Der zwei besten Mittel gegen allzusehr ins Kraut schiessende Sektenhaftigkeit - der selbstkritischen und intensiven Besinnung auf Zeugnisse des biblischen Glaubens und der offenen, inneren Meinungsvielfalt und internen Kritik - kann und will sich die NAK nicht bedienen.

Ihre Beschäftigung mit biblischen Texten beschränkt sich auf lockere Verweise auf einzelne Bibelstellen. Intensives Bibelstudium braucht die NAK nicht.
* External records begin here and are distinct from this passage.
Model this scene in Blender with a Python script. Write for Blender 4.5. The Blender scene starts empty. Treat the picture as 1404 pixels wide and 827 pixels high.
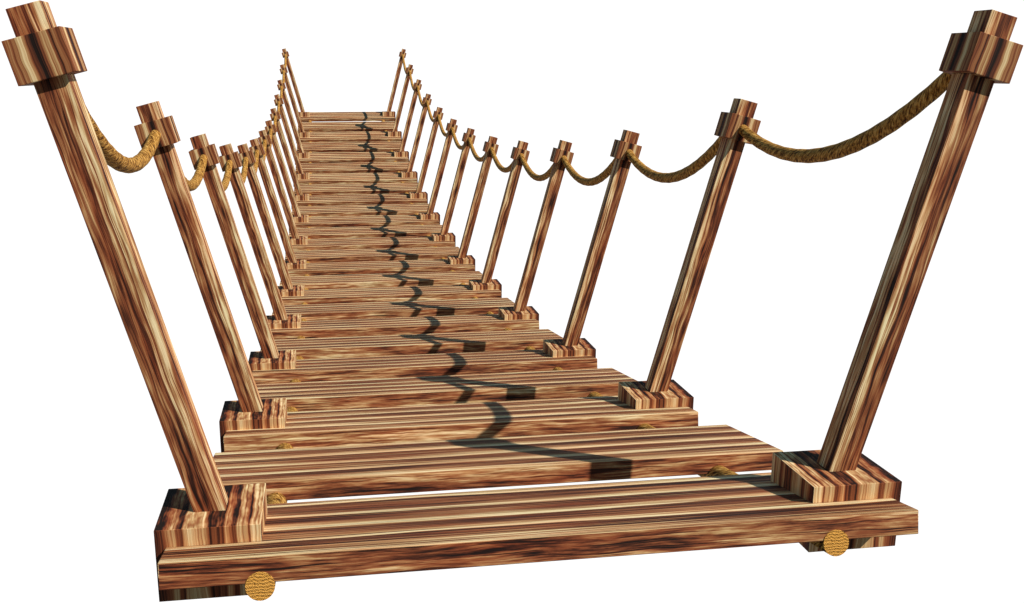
# A long sagging rope bridge of wooden boards, posts and ropes, in front of plain white.
import bpy, bmesh, math
from mathutils import Vector, Matrix

S = bpy.context.scene
COL = S.collection

# ------------------------------------------------------------------ sizes (metres)
HALF = 0.8                      # half the distance between the two rows of posts
BLOCK_W, BLOCK_D, BLOCK_UP, BLOCK_DOWN, BLOCK_Y = 0.2391, 0.2332, 0.0622, 0.1169, 0.0068
PLANK_L, PLANK_D, PLANK_T, PLANK_Y = 1.7907, 0.442, 0.060, -0.0045
TILT, POST_W, POST_D, POST_L, POST_X, POST_Y = 0.2603, 0.072, 0.0671, 1.1895, 0.0037, 0.0092
COLLAR_W, COLLAR_D, COLLAR_H, COLLAR_L = 0.1209, 0.1113, 0.0937, 1.0825
ROPE_X, ROPE_Z, ROPE_R = 0.6792, -0.0662, 0.0325
N = 13
STATION = [(0.0, 0.0), (1.3968, -0.2485), (2.7929, -0.4503), (4.1882, -0.6003), (5.5827, -0.7010), (6.9764, -0.7554),
           (8.3694, -0.7600), (9.7618, -0.7280), (11.1534, -0.6402), (12.5442, -0.4966), (13.9344, -0.3041),
           (15.3239, -0.0632), (16.7128, 0.2252)]
PITCH = [-0.172, -0.167, -0.162, -0.15, -0.148, -0.125, -0.115, -0.088, -0.072, -0.0535, -0.035, -0.015, 0.005,
         0.026, 0.047, 0.0675, 0.088, 0.1115, 0.135, 0.16, 0.185, 0.205, 0.225, 0.232, 0.225]
LIFT = [0.0, 0.0045, 0.006, 0.01, 0.0105, 0.013, 0.014, 0.015, 0.016, 0.016, 0.017, 0.017, 0.011,
         0.012, 0.012, 0.011, 0.011, 0.009, 0.008, 0.007, 0.006, 0.006, 0.005, 0.002, 0.005]


# ------------------------------------------------------------------ materials
def new_mat(name):
    m = bpy.data.materials.new(name)
    m.use_nodes = True
    nt = m.node_tree
    nt.nodes.clear()
    return m, nt


class G:
    """tiny helper for writing node graphs"""
    def __init__(self, nt):
        self.nt = nt

    def n(self, t, **k):
        nd = self.nt.nodes.new(t)
        for a, v in k.items():
            setattr(nd, a, v)
        return nd

    def link(self, a, b):
        self.nt.links.new(a, b)

    def val(self, x, sock):
        if isinstance(x, (int, float)):
            sock.default_value = x
        else:
            self.link(x, sock)

    def math(self, op, a, b=0.0, c=0.0, clamp=False):
        nd = self.n('ShaderNodeMath', operation=op, use_clamp=clamp)
        self.val(a, nd.inputs[0]); self.val(b, nd.inputs[1])
        if len(nd.inputs) > 2:
            self.val(c, nd.inputs[2])
        return nd.outputs[0]

    def vec(self, x, y, z):
        nd = self.n('ShaderNodeCombineXYZ')
        self.val(x, nd.inputs[0]); self.val(y, nd.inputs[1]); self.val(z, nd.inputs[2])
        return nd.outputs[0]

    def noise(self, v, scale=1.0, detail=3.0, rough=0.55, dist=0.0):
        nd = self.n('ShaderNodeTexNoise')
        self.link(v, nd.inputs['Vector'])
        nd.inputs['Scale'].default_value = scale
        nd.inputs['Detail'].default_value = detail
        nd.inputs['Roughness'].default_value = rough
        nd.inputs['Distortion'].default_value = dist
        return nd.outputs['Fac']

    def ramp(self, f, stops, interp='LINEAR'):
        nd = self.n('ShaderNodeValToRGB')
        cr = nd.color_ramp
        cr.interpolation = interp
        while len(cr.elements) < len(stops):
            cr.elements.new(0.5)
        for e, (p, c) in zip(cr.elements, stops):
            e.position = p
            e.color = (*c, 1)
        self.link(f, nd.inputs[0])
        return nd.outputs[0]


DARK, UMBER, RED, MID, TAN, PALE = ((.012, .005, .003), (.075, .019, .008), (.230, .062, .022), (.360, .148, .056),
                                    (.58, .355, .16), (.87, .68, .395))


def wood(name, build, bump=0.25, random=0.0, hue=1.0, gain=1.0, shift=0.0, toned=0.0, tint=(1, 1, 1)):
    m, nt = new_mat(name)
    g = G(nt)
    tc = g.n('ShaderNodeTexCoord')
    sp = g.n('ShaderNodeSeparateXYZ')
    g.link(tc.outputs['UV'], sp.inputs[0])
    oi = g.n('ShaderNodeObjectInfo')
    rnd = g.math('MULTIPLY', oi.outputs['Random'], random)
    f = build(g, sp.outputs[0], sp.outputs[1], rnd)
    f = g.math('MULTIPLY_ADD', f, gain, .5 - .5 * gain + shift)
    # each board has its own tone, from dark red-brown to bleached
    f = g.math('ADD', f, g.math('MULTIPLY', oi.outputs['Object Index'], .01 * toned))
    colr = g.ramp(f, [(0.0, DARK), (0.17, UMBER), (0.36, RED), (0.55, MID), (0.76, TAN), (1.0, PALE)])
    bs = g.n('ShaderNodeBsdfPrincipled')
    # slow drift of hue along the board: some parts redder, some yellower
    hv = g.noise(g.vec(g.math('MULTIPLY', sp.outputs[0], 3.0), g.math('MULTIPLY', sp.outputs[1], 26.0), g.math('ADD', rnd, 7.3)), 1.0, 2.0)
    mx = g.n('ShaderNodeMix', data_type='RGBA', blend_type='MULTIPLY')
    mx.inputs[0].default_value = hue
    g.link(colr, mx.inputs[6])
    g.link(g.ramp(hv, [(0.34, (1.0, .80, .70)), (0.5, (1, .97, .93)), (0.66, (.97, 1.02, .98))]), mx.inputs[7])
    tn = g.n('ShaderNodeMix', data_type='RGBA', blend_type='MULTIPLY')
    tn.inputs[0].default_value = 1.0
    g.link(mx.outputs[2], tn.inputs[6])
    tn.inputs[7].default_value = (*tint, 1)
    g.link(tn.outputs[2], bs.inputs['Base Color'])
    bs.inputs['Roughness'].default_value = 0.78
    bs.inputs['Specular IOR Level'].default_value = 0.18
    bp = g.n('ShaderNodeBump')
    bp.inputs['Strength'].default_value = bump
    bp.inputs['Distance'].default_value = 0.004
    g.link(f, bp.inputs['Height'])
    g.link(bp.outputs[0], bs.inputs['Normal'])
    out = g.n('ShaderNodeOutputMaterial')
    g.link(bs.outputs[0], out.inputs[0])
    return m


def contrast(g, f, lo, hi):
    mr = g.n('ShaderNodeMapRange')
    g.link(f, mr.inputs[0])
    mr.inputs[1].default_value = lo
    mr.inputs[2].default_value = hi
    return mr.outputs[0]


def fine(g, u, v, rnd, su=4.0, sv=420.0):
    return g.noise(g.vec(g.math('MULTIPLY', u, su), g.math('MULTIPLY', v, sv), rnd), 1.0, 3.0, 0.6)


def lines(g, u, v, rnd, su, sv, lo=.30, hi=.40):
    """sparse dark hairlines of the grain: 0 on a line, 1 elsewhere"""
    return contrast(g, g.noise(g.vec(g.math('MULTIPLY', u, su), g.math('MULTIPLY', v, sv), g.math('ADD', rnd, 11.7)), 1.0, 2.0, .5), lo, hi)


def f_plank_top(g, u, v, r):
    # weathered ridges: each rises from a dark groove to a pale crest
    wob = g.noise(g.vec(g.math('MULTIPLY', u, .9), g.math('MULTIPLY', v, 5.0), r), 1.0, 2.0)
    ph = g.math('ADD', g.math('MULTIPLY_ADD', v, -9.6, .36), g.math('MULTIPLY', wob, 0.7))
    saw = g.math('FRACT', ph)
    saw = g.math('POWER', saw, 2.1)
    drop = contrast(g, g.math('FRACT', ph), 1.0, 0.93)          # the pale crest falls sharply into the groove
    saw = g.math('MULTIPLY', saw, drop)
    big = contrast(g, g.noise(g.vec(g.math('MULTIPLY', u, 1.3), g.math('MULTIPLY', v, 48.0), r), 1.0, 5.0, .68), .36, .64)
    fi = contrast(g, fine(g, u, v, r, 1.8, 260.0), .36, .64)
    mid = contrast(g, g.noise(g.vec(g.math('MULTIPLY', u, 1.1), g.math('MULTIPLY', v, 125.0), g.math('ADD', r, 4.4)), 1.0, 4.0, .7), .38, .62)
    f = g.math('ADD', g.math('MULTIPLY', saw, .66), g.math('MULTIPLY', big, .24))
    f = g.math('ADD', f, g.math('MULTIPLY', mid, .24))
    f = g.math('ADD', f, g.math('MULTIPLY', g.math('SUBTRACT', fi, .35), .38))
    f = g.math('ADD', f, .06)
    return g.math('MULTIPLY', f, g.math('ADD', g.math('MULTIPLY', lines(g, u, v, r, 1.0, 240.0, .36, .42), .62), .38))


def f_plank_side(g, u, v, r):
    warp = g.noise(g.vec(g.math('MULTIPLY', u, 2.6), g.math('MULTIPLY', v, 12.0), r), 1.0, 2.0)
    v2 = g.math('ADD', v, g.math('MULTIPLY', warp, .030))
    a = contrast(g, g.noise(g.vec(g.math('MULTIPLY', u, 6.5), g.math('MULTIPLY', v2, 92.0), r), 1.0, 5.0, .64), .36, .64)
    b = contrast(g, g.noise(g.vec(g.math('MULTIPLY', u, 1.4), g.math('MULTIPLY', v2, 26.0), g.math('ADD', r, 3.1)), 1.0, 2.0), .34, .66)
    fi = contrast(g, fine(g, u, v2, r, 5.0, 420.0), .3, .7)
    f = g.math('ADD', g.math('MULTIPLY', a, .46), g.math('MULTIPLY', b, .44))
    f = g.math('ADD', f, g.math('MULTIPLY', g.math('SUBTRACT', fi, .35), .20))
    f = g.math('SUBTRACT', f, .01)
    return g.math('MULTIPLY', f, g.math('ADD', g.math('MULTIPLY', lines(g, u, v2, r, 4.0, 260.0, .36, .43), .6), .4))


def profile(g, x, stops):
    return g.ramp(x, [(p, (c, c, c)) for p, c in stops])


def f_post(g, u, v, r):
    # v runs 0 (outer edge) .. POST_W (inner edge): rusty outer half, pale inner half
    warp = g.noise(g.vec(g.math('MULTIPLY', u, 2.6), g.math('MULTIPLY', v, 12.0), r), 1.0, 2.0)
    v2 = g.math('ADD', v, g.math('MULTIPLY', g.math('SUBTRACT', warp, .5), .034))
    pr = profile(g, g.math('DIVIDE', v2, POST_W), [(0.0, .40), (.12, .47), (.22, .36), (.34, .46), (.46, .28), (.54, .20), (.60, .62),
                                                   (.67, .74), (.72, .42), (.78, .80), (.90, .86), (1.0, .70)])
    a = contrast(g, g.noise(g.vec(g.math('MULTIPLY', u, 5.5), g.math('MULTIPLY', v2, 125.0), r), 1.0, 5.0, .64), .36, .64)
    b = contrast(g, g.noise(g.vec(g.math('MULTIPLY', u, 7.0), g.math('MULTIPLY', v2, 52.0), g.math('ADD', r, 5.7)), 1.0, 2.0), .34, .66)
    fi = contrast(g, fine(g, u, v2, r, 7.0, 520.0), .3, .7)
    f = g.math('ADD', pr, g.math('MULTIPLY', g.math('SUBTRACT', a, .55), .46))
    f = g.math('ADD', f, g.math('MULTIPLY', g.math('SUBTRACT', b, .5), .30))
    f = g.math('ADD', f, g.math('MULTIPLY', g.math('SUBTRACT', fi, .45), .18))
    return g.math('MULTIPLY', f, g.math('ADD', g.math('MULTIPLY', lines(g, u, v2, r, 3.2, 320.0, .36, .43), .55), .45))


def f_stripes(seed, width, stops, su=2.0, sv=170.0, blot=0.0):
    """stripes across v (0 outer .. width inner), the same on every face that shows end grain"""
    def b(g, u, v, r):
        warp = g.noise(g.vec(g.math('MULTIPLY', u, 10.0), g.math('MULTIPLY', v, 10.0), seed), 1.0, 2.0)
        v2 = g.math('ADD', v, g.math('MULTIPLY', g.math('SUBTRACT', warp, .5), .016))
        pr = profile(g, g.math('DIVIDE', v2, width), stops)
        a = contrast(g, g.noise(g.vec(g.math('MULTIPLY', u, su), g.math('MULTIPLY', v2, sv), seed), 1.0, 2.5, .6), .33, .67)
        fi = contrast(g, fine(g, u, v2, seed, 6.0, 460.0), .3, .7)
        f = g.math('ADD', pr, g.math('MULTIPLY', g.math('SUBTRACT', a, .45), .36))
        f = g.math('ADD', f, g.math('MULTIPLY', g.math('SUBTRACT', fi, .45), .16))
        if blot:
            c = contrast(g, g.noise(g.vec(g.math('MULTIPLY', u, 18.0), g.math('MULTIPLY', v2, 62.0), seed + 2.0), 1.0, 2.0), .34, .66)
            f = g.math('ADD', f, g.math('MULTIPLY', g.math('SUBTRACT', c, .55), blot))
        return f
    return b


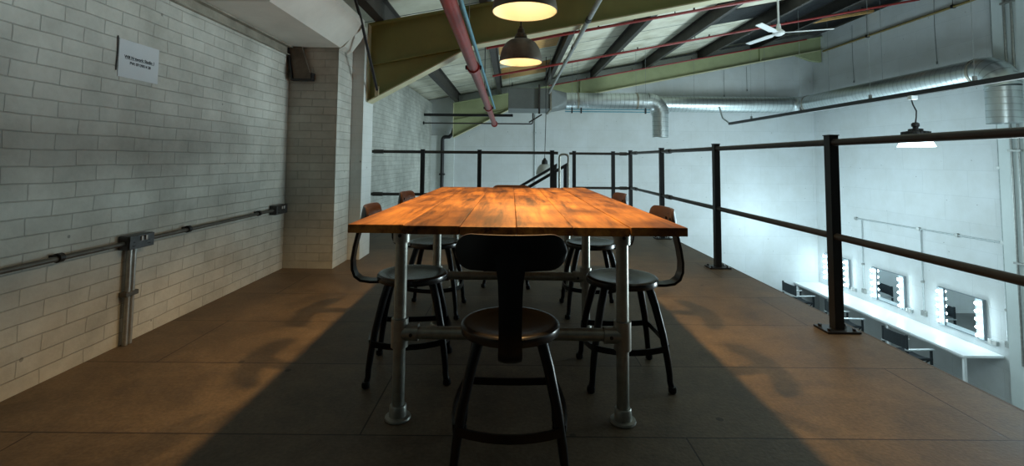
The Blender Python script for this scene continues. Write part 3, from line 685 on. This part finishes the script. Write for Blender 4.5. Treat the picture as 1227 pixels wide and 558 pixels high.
# ------------------------------------------------------------------ table
TX0, TX1, TY0, TY1, TZ = -.588, .626, 1.73, 4.08, .778
t = thing('plank_table', 'long rustic wooden plank table on galvanised tube legs in the middle of the floor', 'table', (.02, 2.9, 0))
bm = BM(); n = 6; w = (TX1-TX0)/n
for i in range(n):
    x0 = TX0+w*i+.0004; x1 = TX0+w*(i+1)-.0004
    ya = TY0+random.uniform(-.012, .014) - .025*(i/(n-1)); yb = TY1+random.uniform(-.02, .02)
    dz = random.uniform(-.002, .002)
    # each board a lightly cupped bevelled slab
    vs = box(bm, x0, x1, ya, yb, TZ-.031+dz, TZ+dz, .003)
o = obj('tabletop', bm, M['plank'], t)
LX = (-.438, .442); LY = (1.93, 2.86, 3.80)
RT = .0242
for iy, y in enumerate(LY):
    for x in LX:
        yy = y - (.012 if x > 0 else 0)
        bm = BM(); tube(bm, [(x, yy, .012), (x, yy, TZ-.036)], RT, 18); l = obj('leg', bm, M['galv'], t, True)
        bm = BM(); lathe(bm, [(0, .001), (.049, .001), (.051, .005), (.049, .011), (.034, .013), (.033, .05), (.030, .054), (RT, .054)], (x, yy, 0), 24); obj('floor_flange', bm, M['fit'], l, True)
        bm = BM(); tube(bm, [(x, yy, .275), (x, yy, .385)], .0335, 18); s = -1 if x > 0 else 1
        tube(bm, [(x, yy, .33), (x+s*.075, yy, .33)], .0325, 18); obj('tee_fitting', bm, M['fit'], l, True)
        bm = BM(); tube(bm, [(x, yy, TZ-.095), (x, yy, TZ-.034)], .0325, 18); obj('top_fitting', bm, M['fit'], l, True)
        obj('grub_screw', mk(tube, [(x+s*.05, yy-.03, .33), (x+s*.05, yy-.037, .33)], .007, 8), M['black'], l); obj('grub_screw', mk(tube, [(x, yy-.03, TZ-.066), (x, yy-.037, TZ-.066)], .007, 8), M['black'], l)
    bm = BM(); tube(bm, [(LX[0]+.04, y-.003, .33), (LX[1]-.04, y-.009, .33)], RT, 18); obj('cross_rail', bm, M['galv'], t, True)
for x in LX:
    yo = -.012 if x > 0 else 0
    obj('side_rail', mk(tube, [(x, LY[0]+.02+yo, TZ-.066), (x, LY[2]-.02+yo, TZ-.066)], RT, 14), M['galv'], t, True)
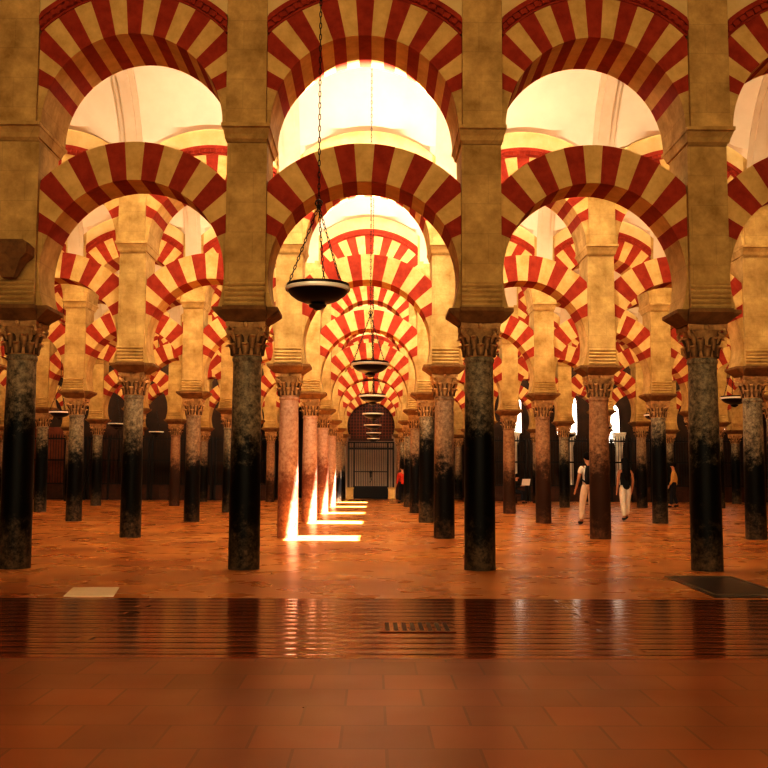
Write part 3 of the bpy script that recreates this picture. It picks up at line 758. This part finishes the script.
# backpack, paper, bench
bp = empty('backpack', (5.62,25.6,0), math.radians(12)); tag(bp, 'dark backpack worn by the man in the white shirt', 'backpack')
S = 1.05
b = MB(); b.loft_rects([(0.13*S,0.05*S,0.98*S),(0.155*S,0.075*S,1.02*S),(0.16*S,0.085*S,1.2*S),(0.14*S,0.07*S,1.38*S),(0.10*S,0.04*S,1.43*S)]); 
o = link('bag', b.mesh('bag',[black_c],80), bp, (0,-0.245*S,0))
b = MB(); b.box(-0.11*S,0.11*S,-0.115*S,-0.08*S,1.03*S,1.2*S); link('pocket', b.mesh('pocket',[navy_c]), bp, (0,-0.245*S,0))
for s in (-1,1):
    b = MB(); b.tube([(s*0.09*S,-0.2*S,1.38*S),(s*0.11*S,-0.10*S,1.47*S),(s*0.12*S,0.04*S,1.485*S),(s*0.13*S,0.155*S,1.40*S),(s*0.14*S,0.175*S,1.25*S),(s*0.165*S,0.08*S,1.12*S),(s*0.15*S,-0.18*S,1.04*S)],0.02,6); link('strap', b.mesh('strap',[black_c],50), bp)
b = MB(); b.add([(-0.21,0,0),(0.0,0.02,0.0),(0.21,0,0),(-0.21,0.10,0.30),(0.0,0.12,0.30),(0.21,0.10,0.30)], [(0,1,4,3),(1,2,5,4)])
pm = b.mesh('paper',[plain('paper',(0.9,0.88,0.85),0.8)])
R = Matrix.Rotation(math.radians(-120),4,'Z'); pp = R @ Vector((0,0.53,0.82))
tag(link('paper', pm, None, (6.55+pp.x,45.6+pp.y,pp.z), math.radians(-160)), 'white sheet of paper held by the seated reader', 'paper')
bn = empty('bench', (6.55,45.6,0), math.radians(-120)); tag(bn, 'dark wooden bench under the seated reader', 'bench')
b = MB(); b.box(-0.8,0.8,-0.25,0.22,0.29,0.33); link('seat', b.mesh('seat',[wood]), bn)
for x in (-0.72,0.72):
    for y in (-0.20,0.16):
        b = MB(); b.box(-0.03,0.03,-0.03,0.03,0,0.29); link('leg', b.mesh('leg',[wood]), bn, (x,y,0))

# ------------------------------------------------------------------ lights
def area(name, loc, d, sx, sy, e, c, spread=180):
    l = bpy.data.lights.new(name, 'AREA'); l.shape = 'RECTANGLE'; l.size = sx; l.size_y = sy; l.energy = e; l.color = c; l.spread = math.radians(spread)
    o = bpy.data.objects.new(name, l); COL.objects.link(o); o.location = loc
    o.rotation_euler = Vector(d).to_track_quat('-Z','Y').to_euler(); return o
WARM = (1.0, 0.77, 0.46); NEUT = (1.0, 0.92, 0.80)
sun = bpy.data.lights.new('sun','SUN'); sun.energy = 150; sun.angle = math.radians(0.6); sun.color = (0.80,0.90,1.0)
so = bpy.data.objects.new('sun', sun); COL.objects.link(so); so.location = (4,0,20)
so.rotation_euler = Vector((-1.38,3.30,-9.38)).to_track_quat('-Z','Y').to_euler()
for n in range(1, 7):
    y = row_y(n) + 0.66
    hw = (ROWCOLS[min(n+1,6)]-0.5)*W
    ln = hw - 2.2
    for s in (-1,1):
        area('hall_fill', (s*(2.2+ln/2), y, 6.3), (0,1,-0.15), ln, 0.35, 26*ln, WARM)  # unseen warm strips added as fill for the side halls
    area('aisle_fill', (0.1, y, 6.5), (0,1,0.8) if n < 6 else (0,1,0), 2.3, 0.5, 420 if n < 3 else (165 if n < 6 else 120), NEUT)  # unseen strip added to brighten the central vault and arches
    if n in HOLES: area('skylight', (0.53, ny(n), 9.0), (0,0,-1), 1.3, 1.0, 200, (1,0.93,0.8))
area('front_fill', (0, -3.5, 5.0), (0,1,-0.08), 16, 4, 1350, (1,0.78,0.44))  # unseen fill added behind the camera to light the front row
w = bpy.data.worlds.new('World'); scene.world = w; w.use_nodes = True
w.node_tree.nodes['Background'].inputs[0].default_value = (0.9,0.95,1,1); w.node_tree.nodes['Background'].inputs[1].default_value = 1.0

# ------------------------------------------------------------------ camera
cam = bpy.data.cameras.new('camera'); co = bpy.data.objects.new('camera', cam); COL.objects.link(co)
cam.sensor_width = 36; cam.lens = 1000/768*36; cam.clip_end = 300
co.location = (0.145, 0, 1.22)
fwd = Vector((math.tan(math.radians(0.573)), 1, math.tan(math.radians(5.256))))
q = fwd.to_track_quat('-Z','Y'); co.rotation_euler = (q.to_matrix() @ Matrix.Rotation(math.radians(0.25),3,'Z')).to_euler()
scene.camera = co
scene.view_settings.view_transform = 'Standard'; scene.view_settings.look = 'Medium High Contrast'; scene.view_settings.exposure = 0.0; scene.view_settings.gamma = 0.88
scene.cycles.diffuse_bounces = 4; scene.cycles.max_bounces = 8; scene.cycles.caustics_reflective = False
Denn das göttliche Wort, einmal schriftlich fixiert, findet in den lebenden Amtsträgern heute seine eigene Ausdrucksmöglichkeit. Warum sich mit Bibelstudien abquälen, wenn der Stammapostel vor uns steht? Die interne Kritik aber widerspricht der Grundlinie der neuapostolischen Verkündigung.

Die NAK schenkt verunsicherten, autoritätshungrigen Zeitgenossen Sicherheit im Glauben. Interne Debatten können diese autoritätshungrigen Gläubigen nur verunsichern. Die NAK schätzt den Gehorsam im Glauben weit mehr als persönliche Ueberlegungen und eigene Wege.

Lieber Herr L., Sie merken, dass ich persönlich, subjektiv betroffen, über die NAK rede. Ich muss Ihnen gestehen, dass ich mich vor autoritären Führungsstrukutren fürchte und dass ich persönlich den Mangel an Bibelstudium in der NAK bedaure. Das heisst aber nicht, dass ich die NAK oder gar ihre einzelnen Mitglieder verurteile. Was ich bedaure und was mir Angst macht, ist für andere vielleicht eine notwendige Lebenshilfe und ein möglicher Weg.